DATA SHOWN:
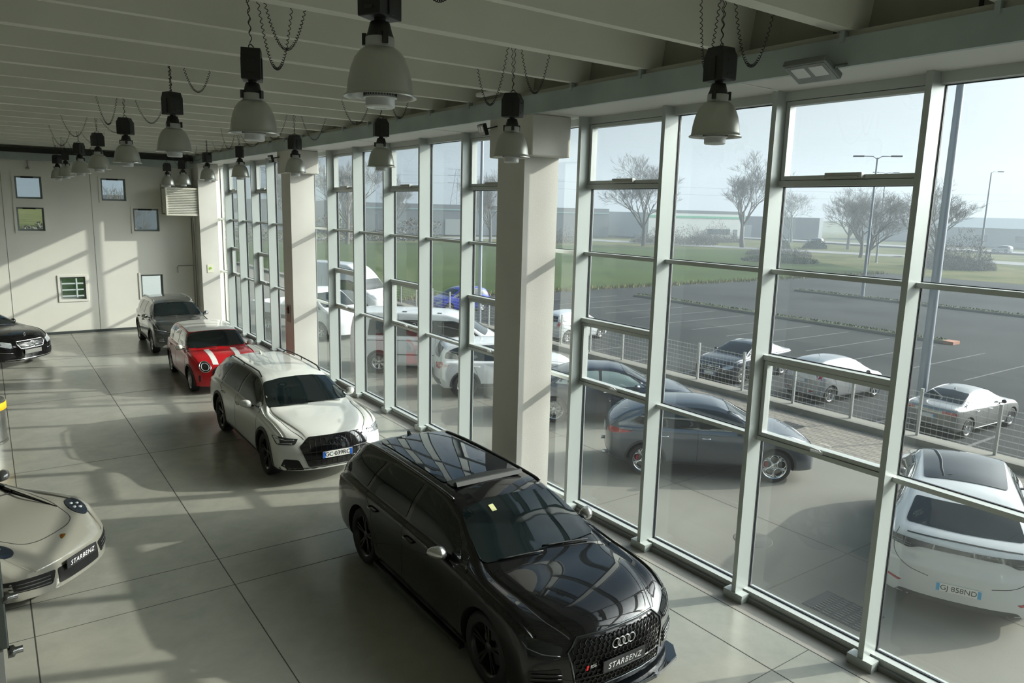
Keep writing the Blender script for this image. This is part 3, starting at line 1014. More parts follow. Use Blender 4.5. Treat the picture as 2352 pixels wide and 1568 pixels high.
def sp_wagon(dz=0.0, wid=0.0):
    S = dict(x0=-2.56, x1=2.39, xf=1.46, xr=-1.46, rw=.36, ra=.405, rim=.262, tw=.935 + wid, tum=.50, shoulder=.05, curvf=.36, curvb=.20)
    S['top'] = [(-2.56, .88), (-2.52, 1.02), (-2.44, 1.16), (-2.22, 1.35), (-2.0, 1.42), (-1.3, 1.455), (-.5, 1.47), (.1, 1.45), (.42, 1.385), (.8, 1.21), (1.18, 1.035), (1.30, 1.00), (1.7, .965), (2.05, .91), (2.25, .855), (2.36, .79), (2.39, .74)]
    S['belt'] = [(-2.56, .84), (-2.4, .94), (-1.5, .985), (0, .96), (1.0, .94), (1.5, .91), (2.0, .84), (2.3, .76), (2.39, .70)]
    S['w'] = [(-2.56, .84), (-2.45, .89), (-2.1, .935), (-1.46, .955), (-.6, .94), (.6, .94), (1.46, .955), (1.9, .945), (2.2, .92), (2.33, .90), (2.39, .88)]
    S['bot'] = [(-2.56, .36), (-2.4, .26), (-2, .20), (2.0, .19), (2.39, .22)]
    S['tiltf'] = [(0, .05), (.3, .0), (.55, .0), (.8, .09), (1, .2)]
    S['tiltb'] = [(0, .06), (.4, 0), (.7, 0), (.9, .03), (1.2, .03)]
    for k in ('top', 'belt', 'bot'): S[k] = [(a, b + dz) for a, b in S[k]]
    if wid: S['w'] = [(a, b + wid) for a, b in S['w']]
    q = lambda P: [(a, b + dz) + tuple(r) for a, b, *r in P]
    S['crease'] = [(1.1, .70), (1.6, .66), (2.1, .56), (2.39, .46)]
    S['wind'] = q([(-.745, 1.035), (-.605, 1.335, .06), (-.3, 1.376, 0), (0, 1.387, 0), (.3, 1.376, 0), (.605, 1.335, .06), (.745, 1.035), (.4, 1.040, 0), (0, 1.046, 0), (-.4, 1.040, 0)])
    S['rearw'] = q([(-.70, 1.075), (-.60, 1.30), (.60, 1.30), (.70, 1.075)])
    S['dlo'] = q([(1.04, .985, .03), (.52, 1.275, .1), (.15, 1.375, .2), (-.6, 1.398, .2), (-1.3, 1.385, .2), (-1.85, 1.31, .2), (-2.18, 1.16, .08), (-2.27, 1.03, .05), (-1.3, 1.005, .1), (-.3, .99, .1)])
    S['panes'] = [q([(.93, .998), (.50, 1.25), (.12, 1.35, .1), (-.27, 1.372, .02), (-.27, 1.005)]), q([(-.36, 1.008), (-.36, 1.374, .02), (-.8, 1.374, .1), (-1.22, 1.362), (-1.36, 1.02)])]
    S['quarter'] = q([(-1.43, 1.022), (-1.30, 1.36), (-1.8, 1.29, .1), (-2.1, 1.16, .08), (-2.20, 1.04, .04)])
    S['seams'] = [q([(1.02, .98), (1.05, .80), (1.02, .5), (.98, .33)]), q([(-.31, 1.0), (-.30, .75), (-.31, .33)]), q([(-1.40, 1.01), (-1.2, .86), (-1.12, .70), (-1.02, .50), (-.95, .36)])]
    S['handles'] = [(-.12, .86 + dz), (-1.08, .875 + dz)]
    S['mirror'] = (.62, .98 + dz, 1.055 + wid)
    S['bonnet'] = [(1.20, .74), (1.6, .72), (2.0, .66), (2.24, .52)]
    S['wiper'] = (1.17, 1.05)
    return S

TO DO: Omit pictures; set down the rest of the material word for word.

ANSWER IN FULL:
Keep writing the Blender script for this image. This is part 3, starting at line 1014. More parts follow. Use Blender 4.5. Treat the picture as 2352 pixels wide and 1568 pixels high.
def sp_wagon(dz=0.0, wid=0.0):
    S = dict(x0=-2.56, x1=2.39, xf=1.46, xr=-1.46, rw=.36, ra=.405, rim=.262, tw=.935 + wid, tum=.50, shoulder=.05, curvf=.36, curvb=.20)
    S['top'] = [(-2.56, .88), (-2.52, 1.02), (-2.44, 1.16), (-2.22, 1.35), (-2.0, 1.42), (-1.3, 1.455), (-.5, 1.47), (.1, 1.45), (.42, 1.385), (.8, 1.21), (1.18, 1.035), (1.30, 1.00), (1.7, .965), (2.05, .91), (2.25, .855), (2.36, .79), (2.39, .74)]
    S['belt'] = [(-2.56, .84), (-2.4, .94), (-1.5, .985), (0, .96), (1.0, .94), (1.5, .91), (2.0, .84), (2.3, .76), (2.39, .70)]
    S['w'] = [(-2.56, .84), (-2.45, .89), (-2.1, .935), (-1.46, .955), (-.6, .94), (.6, .94), (1.46, .955), (1.9, .945), (2.2, .92), (2.33, .90), (2.39, .88)]
    S['bot'] = [(-2.56, .36), (-2.4, .26), (-2, .20), (2.0, .19), (2.39, .22)]
    S['tiltf'] = [(0, .05), (.3, .0), (.55, .0), (.8, .09), (1, .2)]
    S['tiltb'] = [(0, .06), (.4, 0), (.7, 0), (.9, .03), (1.2, .03)]
    for k in ('top', 'belt', 'bot'): S[k] = [(a, b + dz) for a, b in S[k]]
    if wid: S['w'] = [(a, b + wid) for a, b in S['w']]
    q = lambda P: [(a, b + dz) + tuple(r) for a, b, *r in P]
    S['crease'] = [(1.1, .70), (1.6, .66), (2.1, .56), (2.39, .46)]
    S['wind'] = q([(-.745, 1.035), (-.605, 1.335, .06), (-.3, 1.376, 0), (0, 1.387, 0), (.3, 1.376, 0), (.605, 1.335, .06), (.745, 1.035), (.4, 1.040, 0), (0, 1.046, 0), (-.4, 1.040, 0)])
    S['rearw'] = q([(-.70, 1.075), (-.60, 1.30), (.60, 1.30), (.70, 1.075)])
    S['dlo'] = q([(1.04, .985, .03), (.52, 1.275, .1), (.15, 1.375, .2), (-.6, 1.398, .2), (-1.3, 1.385, .2), (-1.85, 1.31, .2), (-2.18, 1.16, .08), (-2.27, 1.03, .05), (-1.3, 1.005, .1), (-.3, .99, .1)])
    S['panes'] = [q([(.93, .998), (.50, 1.25), (.12, 1.35, .1), (-.27, 1.372, .02), (-.27, 1.005)]), q([(-.36, 1.008), (-.36, 1.374, .02), (-.8, 1.374, .1), (-1.22, 1.362), (-1.36, 1.02)])]
    S['quarter'] = q([(-1.43, 1.022), (-1.30, 1.36), (-1.8, 1.29, .1), (-2.1, 1.16, .08), (-2.20, 1.04, .04)])
    S['seams'] = [q([(1.02, .98), (1.05, .80), (1.02, .5), (.98, .33)]), q([(-.31, 1.0), (-.30, .75), (-.31, .33)]), q([(-1.40, 1.01), (-1.2, .86), (-1.12, .70), (-1.02, .50), (-.95, .36)])]
    S['handles'] = [(-.12, .86 + dz), (-1.08, .875 + dz)]
    S['mirror'] = (.62, .98 + dz, 1.055 + wid)
    S['bonnet'] = [(1.20, .74), (1.6, .72), (2.0, .66), (2.24, .52)]
    S['wiper'] = (1.17, 1.05)
    return S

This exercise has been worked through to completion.